Still, after World War II, people in the city thrived. Taxes were low, utility rates minimal, jobs plentiful and streets safe. Behind the scenes, vice flourished, but it was generally accepted as long as no one died, Nunes wrote.

The 1950s and 60s were the good times in East St. Louis. Then industry left and the jobs vanished. Some people walked away from their homes as poverty began to take its grip.

In 1971, the city elected its first black mayor, James Williams, who ran as an independent on a reform ticket. It was the "first time since 1916 that 'the Machine' loses control of the city," Nunes said.

In 1975, another black man, William Mason won the mayor's race. "There is no Republican opponent," the Metro East Journal reported.

In 1979, Carl Officer began 12 years in the mayorship, becoming at the time the youngest mayor in the United States. Many problems came to a head. City finances plummeted. National television shows came to broadcast about the city's plight, including state control of the city and school system budgets, patronage, payoffs and kickbacks.

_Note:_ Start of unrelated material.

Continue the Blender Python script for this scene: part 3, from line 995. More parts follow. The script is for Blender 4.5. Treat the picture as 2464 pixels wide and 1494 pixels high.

In 1991, Gordon Bush defeated Officer and it was hailed as a new day. Fortunes were revived somewhat by the opening of MetroLink and gambling boat revenue from the Casino Queen, but still the city languishes.

Politics today

Politically, East St. Louis still has power. In the 2004 County Board chairman election, winner Mark Kern, a Democrat from Belleville, pulled an 8,000-vote margin in East St. Louis precincts and won the job by a total of 4,000 votes.

Kern moved to county politics after eight years as mayor in the city where his family watched and participated in politics as publisher of the News-Democrat.

In the mid- to late 1990s, the area saw one of the biggest Democratic players -- powerful Belleville attorney Amiel Cueto -- indicted and later convicted of obstructing justice in connection with a federal investigation into illegal gambling in the metro-east. At the time, there was a Democratic U.S. attorney leading the probe and a Democrat in the White House.

While change sometimes has come slowly, still there is capacity for change, Holbrook said.

"People get fed up with something. Demographics change and you get change," he said. "We're seeing more balance."

Holbrook said a large sea change happened 70 years ago in Belleville.

"Long before I was born, Belleville was solid Republican," he said. "Franklin Roosevelt and the Depression changed all that.

"Still, I am told, Belleville as a city did not vote for Roosevelt until the third time he ran." Holbrook said.